La crise mondiale, qui touche aussi l’horlogerie, est à l’origine d’importantes mutations, les systèmes en vigueur il y a seulement un an étant totalement chamboulés.
Dans le monde horloger, cette crise agit comme un tamis qui laisse filer les grains les plus fins tout en conservant les plus solides. Ou comme mon ami Vartan Sirmakes, le patron du groupe Franck Muller, aime la comparer, comme une marée qui, quand elle se retire, laisse sur le sable les plus beaux coquillages.
C’est ainsi que de nombreuses marques de montres nées de la haute conjoncture perturbaient le marché, tant en prenant des clients aux marques établies qu’en compliquant l’approvisionnement en pièces détachées. En effet, ces marques se contentaient d’assembler des éléments glanés à gauche et à droite: un cadran personnalisé ici, une boîte là, un mouvement ailleurs… Au point qu’il s’était créé un marché parallèle de mouvements. Un seul exemple, la fameuse référence «77/50», le très bon mouvement chronographe d’Eta, se négociait jusqu’à 800 francs alors que son prix normal est de 180 francs.

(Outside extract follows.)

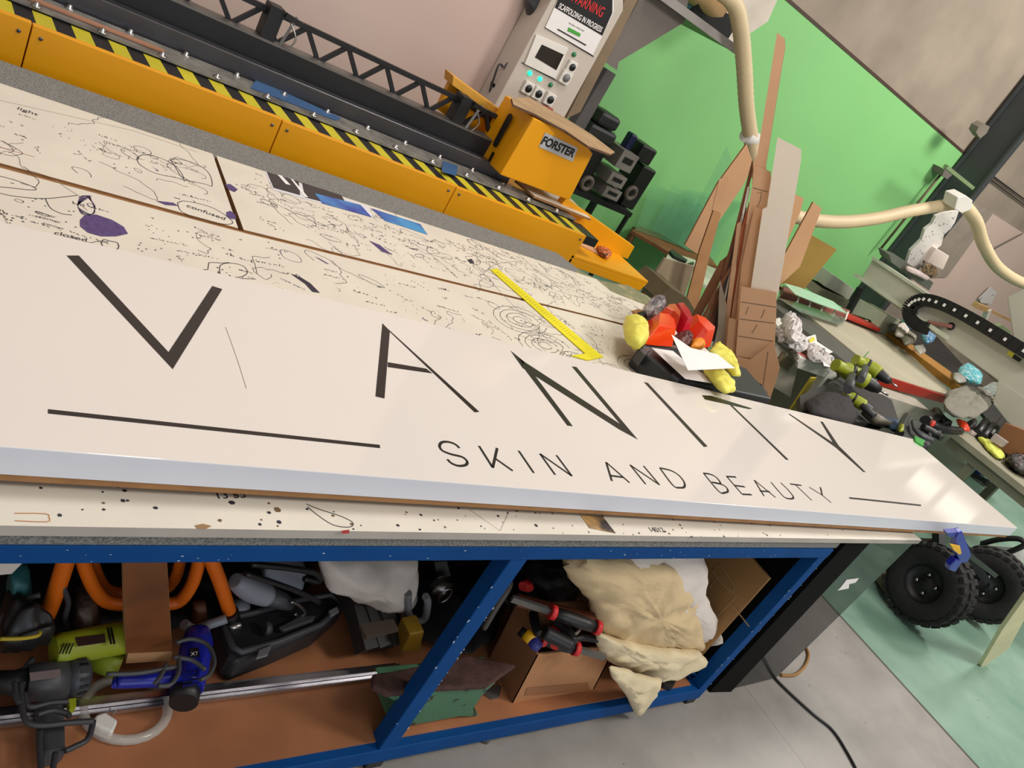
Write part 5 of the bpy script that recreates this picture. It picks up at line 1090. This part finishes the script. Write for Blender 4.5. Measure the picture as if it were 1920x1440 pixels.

Devant de tels prix, les jeunes marques s’étaient d’ailleurs mises, tous azimuts, dans la fabrication de leurs propres mouvements. Avec plus ou moins de succès et surtout avec des investissements colossaux qui les plombent aujourd’hui. D’autant plus que les mouvements Eta sont revenus à leur prix officiel, même s’ils sont toujours contingentés.
De son côté, Vartan Sirmakes, qui est, avec son groupe Franck Muller, comprenant de nombreuses marques évoluant dans des catégories très différentes, un observateur privilégié du monde horloger, estime qu’il espère arriver, en 2009, à atteindre ses chiffres de 2006. Une année déjà exceptionnelle, soit dit en passant.
Il est vrai que depuis longtemps, il travaille à son indépendance, qu’il s’agisse des boîtes, des cadrans, des mouvements, etc., ce qui lui donne une souplesse exceptionnelle et lui permet de transférer facilement les productions d’une marque à l’autre en fonction de la demande de la clientèle.
Les marques sérieuses souffrent, bien entendu, mais je suis certain qu’elles traverseront cette tempête plus fortes et encore plus imaginatives qu’avant. Et ce, malgré un phénomène induit aux faillites annoncées de certaines marques: des stocks importants de montres vont être mis sur le marché à très bas prix. Mais cela n’inquiète pas trop Vartan Sirmakes qui estime que si ces montres n’ont pas eu de succès en période de haute conjoncture, elles n’attireront pas sa propre clientèle, qui ne voudra pas arborer un objet ringard.
Enfin, toujours à cause de la crise, il semble bien que les détaillants commencent à consentir de très importants rabais à leurs clients. Mais, chut, ils ne veulent pas qu’on en parle. Néanmoins, cela commence à perturber le marché gris, qui permettait d’obtenir des remises jusqu’à 40% sur certains modèles.
Comme quoi, il faut aussi regarder la bouteille à moitié pleine plutôt que celle à moitié vide!